■ **THE EXERCISE**
Give back the entire listing verbatim.

■ **AVAILABLE DATA**

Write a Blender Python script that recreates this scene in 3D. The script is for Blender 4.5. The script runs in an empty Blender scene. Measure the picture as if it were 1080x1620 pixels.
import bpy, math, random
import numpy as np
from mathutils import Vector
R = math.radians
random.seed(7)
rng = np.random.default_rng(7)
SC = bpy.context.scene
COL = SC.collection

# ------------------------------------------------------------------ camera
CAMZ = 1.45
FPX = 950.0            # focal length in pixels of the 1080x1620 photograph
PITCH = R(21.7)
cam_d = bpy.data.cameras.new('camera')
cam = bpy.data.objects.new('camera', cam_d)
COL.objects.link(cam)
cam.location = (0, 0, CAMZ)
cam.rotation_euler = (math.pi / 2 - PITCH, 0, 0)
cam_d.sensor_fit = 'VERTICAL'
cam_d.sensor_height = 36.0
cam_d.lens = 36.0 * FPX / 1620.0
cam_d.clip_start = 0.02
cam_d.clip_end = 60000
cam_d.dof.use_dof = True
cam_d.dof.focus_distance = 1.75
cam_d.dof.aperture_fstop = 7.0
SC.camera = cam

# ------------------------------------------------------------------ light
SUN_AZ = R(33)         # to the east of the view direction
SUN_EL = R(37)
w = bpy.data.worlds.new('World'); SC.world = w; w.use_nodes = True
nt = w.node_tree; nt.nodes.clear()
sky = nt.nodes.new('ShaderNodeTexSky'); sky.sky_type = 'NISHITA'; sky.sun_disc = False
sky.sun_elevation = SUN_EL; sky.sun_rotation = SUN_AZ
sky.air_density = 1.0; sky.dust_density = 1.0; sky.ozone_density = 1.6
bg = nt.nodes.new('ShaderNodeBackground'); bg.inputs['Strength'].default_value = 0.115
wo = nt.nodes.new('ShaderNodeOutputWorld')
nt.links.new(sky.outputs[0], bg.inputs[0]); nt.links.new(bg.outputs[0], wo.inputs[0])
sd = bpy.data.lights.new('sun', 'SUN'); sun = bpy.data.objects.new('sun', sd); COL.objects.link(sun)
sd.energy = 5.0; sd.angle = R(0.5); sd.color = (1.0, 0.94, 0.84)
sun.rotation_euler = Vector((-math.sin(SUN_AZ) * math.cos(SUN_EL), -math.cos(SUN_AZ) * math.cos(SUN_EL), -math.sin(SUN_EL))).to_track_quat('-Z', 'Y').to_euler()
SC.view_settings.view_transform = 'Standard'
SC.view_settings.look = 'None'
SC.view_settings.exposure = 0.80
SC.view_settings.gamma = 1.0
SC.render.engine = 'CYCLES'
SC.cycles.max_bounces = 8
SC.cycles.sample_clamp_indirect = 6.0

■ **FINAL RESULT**
Write a Blender Python script that recreates this scene in 3D. The script is for Blender 4.5. The script runs in an empty Blender scene. Measure the picture as if it were 1080x1620 pixels.
import bpy, math, random
import numpy as np
from mathutils import Vector
R = math.radians
random.seed(7)
rng = np.random.default_rng(7)
SC = bpy.context.scene
COL = SC.collection

# ------------------------------------------------------------------ camera
CAMZ = 1.45
FPX = 950.0            # focal length in pixels of the 1080x1620 photograph
PITCH = R(21.7)
cam_d = bpy.data.cameras.new('camera')
cam = bpy.data.objects.new('camera', cam_d)
COL.objects.link(cam)
cam.location = (0, 0, CAMZ)
cam.rotation_euler = (math.pi / 2 - PITCH, 0, 0)
cam_d.sensor_fit = 'VERTICAL'
cam_d.sensor_height = 36.0
cam_d.lens = 36.0 * FPX / 1620.0
cam_d.clip_start = 0.02
cam_d.clip_end = 60000
cam_d.dof.use_dof = True
cam_d.dof.focus_distance = 1.75
cam_d.dof.aperture_fstop = 7.0
SC.camera = cam

# ------------------------------------------------------------------ light
SUN_AZ = R(33)         # to the east of the view direction
SUN_EL = R(37)
w = bpy.data.worlds.new('World'); SC.world = w; w.use_nodes = True
nt = w.node_tree; nt.nodes.clear()
sky = nt.nodes.new('ShaderNodeTexSky'); sky.sky_type = 'NISHITA'; sky.sun_disc = False
sky.sun_elevation = SUN_EL; sky.sun_rotation = SUN_AZ
sky.air_density = 1.0; sky.dust_density = 1.0; sky.ozone_density = 1.6
bg = nt.nodes.new('ShaderNodeBackground'); bg.inputs['Strength'].default_value = 0.115
wo = nt.nodes.new('ShaderNodeOutputWorld')
nt.links.new(sky.outputs[0], bg.inputs[0]); nt.links.new(bg.outputs[0], wo.inputs[0])
sd = bpy.data.lights.new('sun', 'SUN'); sun = bpy.data.objects.new('sun', sd); COL.objects.link(sun)
sd.energy = 5.0; sd.angle = R(0.5); sd.color = (1.0, 0.94, 0.84)
sun.rotation_euler = Vector((-math.sin(SUN_AZ) * math.cos(SUN_EL), -math.cos(SUN_AZ) * math.cos(SUN_EL), -math.sin(SUN_EL))).to_track_quat('-Z', 'Y').to_euler()
SC.view_settings.view_transform = 'Standard'
SC.view_settings.look = 'None'
SC.view_settings.exposure = 0.80
SC.view_settings.gamma = 1.0
SC.render.engine = 'CYCLES'
SC.cycles.max_bounces = 8
SC.cycles.sample_clamp_indirect = 6.0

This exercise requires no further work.